諸葛孔明時の地平線 13 (プチフラワーコミックス)

諸葛孔明時の地平線 13 (プチフラワーコミックス)

三国志といえば、横山光輝のマンガ。子どもの頃は好きだったが、もうすでに古いと思っていた。歴史にも興味はなかった。そういうわけで、関心がなかった。読めば面白かったのだろうけれど。1972〜87に連載されていたらしい。弟が読んでいたはずだ。当時、20年〜10年くらい前までの日本の子どもたちの歴史への関心を最も惹きつけた作品であっただろうが、私はもう子どもではなく、興味があったのは現在と未来だった。
30代なかば以降にマンガ「蒼天航路」やゲーム「真三国無双」のために三国志に熱中し、北方謙三の小説版を読み終えたあたりで収まった。片山まさゆきの「SWEET三国志」が結構好きだったな。
とりあえず「蒼天航路」は完結した昨年まで読んでいたが、吉川英治横山光輝も途中まででやめた。醒めやすい私はマニアにはならなかったが、手当たり次第読んだもののうち「諸葛孔明 時の地平線」はまだ続いており、これだけは読み続けている。

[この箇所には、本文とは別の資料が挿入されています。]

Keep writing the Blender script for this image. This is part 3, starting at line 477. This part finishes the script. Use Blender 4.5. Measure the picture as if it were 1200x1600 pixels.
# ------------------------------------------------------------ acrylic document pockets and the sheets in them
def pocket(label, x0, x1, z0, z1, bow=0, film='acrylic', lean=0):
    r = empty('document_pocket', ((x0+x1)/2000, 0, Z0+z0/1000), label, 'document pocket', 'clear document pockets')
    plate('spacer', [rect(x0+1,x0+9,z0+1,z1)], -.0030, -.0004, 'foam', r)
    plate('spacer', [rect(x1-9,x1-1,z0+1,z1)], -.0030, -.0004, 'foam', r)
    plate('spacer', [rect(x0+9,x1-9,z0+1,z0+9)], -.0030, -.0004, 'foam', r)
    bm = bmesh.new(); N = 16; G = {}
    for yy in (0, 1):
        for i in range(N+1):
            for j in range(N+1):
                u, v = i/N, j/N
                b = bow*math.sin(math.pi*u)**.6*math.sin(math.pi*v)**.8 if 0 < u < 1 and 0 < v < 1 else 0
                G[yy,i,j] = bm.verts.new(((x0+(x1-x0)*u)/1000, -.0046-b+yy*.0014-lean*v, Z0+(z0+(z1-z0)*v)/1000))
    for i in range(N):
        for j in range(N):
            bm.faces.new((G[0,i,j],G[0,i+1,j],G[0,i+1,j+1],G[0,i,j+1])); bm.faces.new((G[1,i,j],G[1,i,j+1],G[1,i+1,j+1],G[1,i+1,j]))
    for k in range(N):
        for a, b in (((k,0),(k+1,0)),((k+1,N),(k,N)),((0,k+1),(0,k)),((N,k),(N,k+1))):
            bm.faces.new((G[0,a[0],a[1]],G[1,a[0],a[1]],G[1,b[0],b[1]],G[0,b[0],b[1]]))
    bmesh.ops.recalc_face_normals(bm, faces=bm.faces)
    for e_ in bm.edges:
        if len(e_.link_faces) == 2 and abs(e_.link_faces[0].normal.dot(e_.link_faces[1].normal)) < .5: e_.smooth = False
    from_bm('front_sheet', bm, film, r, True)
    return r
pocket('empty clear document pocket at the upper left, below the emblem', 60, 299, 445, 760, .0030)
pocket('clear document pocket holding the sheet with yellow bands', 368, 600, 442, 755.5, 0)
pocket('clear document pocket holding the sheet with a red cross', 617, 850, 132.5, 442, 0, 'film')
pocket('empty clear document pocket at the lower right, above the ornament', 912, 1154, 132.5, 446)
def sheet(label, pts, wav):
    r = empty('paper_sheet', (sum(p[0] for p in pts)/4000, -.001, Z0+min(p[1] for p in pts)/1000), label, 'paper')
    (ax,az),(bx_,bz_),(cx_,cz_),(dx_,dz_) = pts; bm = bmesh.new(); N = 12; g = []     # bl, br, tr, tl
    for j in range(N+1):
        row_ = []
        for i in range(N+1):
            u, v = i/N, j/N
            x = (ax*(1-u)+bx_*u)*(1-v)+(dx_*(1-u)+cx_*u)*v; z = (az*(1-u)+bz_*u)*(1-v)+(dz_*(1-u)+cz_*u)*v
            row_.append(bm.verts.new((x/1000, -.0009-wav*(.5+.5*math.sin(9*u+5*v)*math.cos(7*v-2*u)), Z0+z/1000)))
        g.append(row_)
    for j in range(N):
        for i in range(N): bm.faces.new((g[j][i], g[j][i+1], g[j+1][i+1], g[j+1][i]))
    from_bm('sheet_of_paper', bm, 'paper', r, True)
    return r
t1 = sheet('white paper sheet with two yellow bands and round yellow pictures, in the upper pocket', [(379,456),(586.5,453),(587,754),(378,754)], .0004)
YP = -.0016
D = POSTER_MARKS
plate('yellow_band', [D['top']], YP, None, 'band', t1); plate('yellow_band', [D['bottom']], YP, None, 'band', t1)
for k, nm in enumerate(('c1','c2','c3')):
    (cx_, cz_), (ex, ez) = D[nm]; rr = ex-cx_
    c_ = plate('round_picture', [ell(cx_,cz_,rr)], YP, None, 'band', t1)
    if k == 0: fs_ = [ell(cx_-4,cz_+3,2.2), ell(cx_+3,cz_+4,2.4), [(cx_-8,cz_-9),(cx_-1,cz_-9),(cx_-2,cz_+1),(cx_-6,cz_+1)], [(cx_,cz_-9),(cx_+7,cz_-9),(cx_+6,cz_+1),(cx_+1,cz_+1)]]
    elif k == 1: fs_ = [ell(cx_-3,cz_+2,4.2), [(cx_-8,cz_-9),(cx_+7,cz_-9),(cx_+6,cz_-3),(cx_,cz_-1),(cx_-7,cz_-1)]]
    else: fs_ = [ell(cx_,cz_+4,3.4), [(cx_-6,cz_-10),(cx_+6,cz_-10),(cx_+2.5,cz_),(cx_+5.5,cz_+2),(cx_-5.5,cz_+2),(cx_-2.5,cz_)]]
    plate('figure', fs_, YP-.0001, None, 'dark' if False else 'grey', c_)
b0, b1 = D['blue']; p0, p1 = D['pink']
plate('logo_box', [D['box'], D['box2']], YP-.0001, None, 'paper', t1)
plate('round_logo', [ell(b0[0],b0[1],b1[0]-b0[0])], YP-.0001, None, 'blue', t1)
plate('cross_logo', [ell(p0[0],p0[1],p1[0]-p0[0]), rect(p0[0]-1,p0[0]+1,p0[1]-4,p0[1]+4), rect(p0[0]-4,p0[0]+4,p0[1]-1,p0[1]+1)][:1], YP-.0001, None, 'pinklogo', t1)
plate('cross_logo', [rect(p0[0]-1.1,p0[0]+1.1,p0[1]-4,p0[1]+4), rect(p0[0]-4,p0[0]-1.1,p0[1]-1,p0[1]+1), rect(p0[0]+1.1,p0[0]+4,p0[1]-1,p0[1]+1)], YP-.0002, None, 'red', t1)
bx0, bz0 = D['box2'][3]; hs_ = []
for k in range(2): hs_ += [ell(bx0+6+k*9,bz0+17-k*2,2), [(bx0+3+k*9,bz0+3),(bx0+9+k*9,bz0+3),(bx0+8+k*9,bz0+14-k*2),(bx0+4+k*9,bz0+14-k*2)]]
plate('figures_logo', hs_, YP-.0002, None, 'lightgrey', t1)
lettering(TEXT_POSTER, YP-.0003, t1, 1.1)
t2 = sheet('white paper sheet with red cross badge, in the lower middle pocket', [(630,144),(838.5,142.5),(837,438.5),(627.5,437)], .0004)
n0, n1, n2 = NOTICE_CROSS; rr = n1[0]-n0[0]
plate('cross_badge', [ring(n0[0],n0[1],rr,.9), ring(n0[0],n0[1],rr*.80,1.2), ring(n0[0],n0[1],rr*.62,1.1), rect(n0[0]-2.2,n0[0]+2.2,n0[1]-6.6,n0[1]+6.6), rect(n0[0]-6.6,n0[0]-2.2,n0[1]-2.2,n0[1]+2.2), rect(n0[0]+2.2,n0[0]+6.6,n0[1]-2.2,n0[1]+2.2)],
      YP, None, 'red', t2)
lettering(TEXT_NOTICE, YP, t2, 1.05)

蒼天航路」も「真三国無双」も悪くいえば流血の連続で、この戦国時代は実際にそういう時代であり、ふだん血なまぐさいものを嫌っている私であるが、おそらくそれゆえに逆に熱中してしまったのだろう。知識の空白の大きな部分を埋めるのに、これほど適当な題材はなかっただろう。
諸葛孔明 時の地平線」は三国志であればなんでも面白かったために読んでいたものでもあり、最も穏健な、優しい内容だ。当初生ぬるく、実態ともっともかけはなれているようにも思えたが、読み続けているうちに、伝えられる歴史の事実から共感できる人物像を紡ぎ出そうとする試みのていねいさにだんだんと惹きつけられてきた。
諸葛亮が主人公だからだろうが、鳳(当て字)統がこれほど細かく描かれたことも少なかっただろうし、次いで馬謖馬良、諸葛謹、司馬懿・・・死を迎えた曹操などが意外な形で描かれている。恣意的解釈だ、などの非難があるかもしれない、ないかもしれないが、よく知られたエピソードから少しずつ外れた部分に焦点を当て、ねばり強く独自の光の当て方をしており、それが精緻にできあがっていると思う。

中国の三国時代、日本の戦国時代、それぞれの国でいずれも定型的なアウトラインで記憶されているような気がする。しかし少なくとも日本では歴史に新鮮なイメージを与え始めている。中国ではまた事情が別だろうが、文化状況が暗黒のままではないだろう。欧米などは暗黒すぎ、侵略しすぎでどうするものかとも思うが、なにか新しい見方が生まれるだろう。
これらは、危機を迎えた新世紀の明るい兆しになるだろうし、こんなマンガ作品も、その輝きのひとつだろう。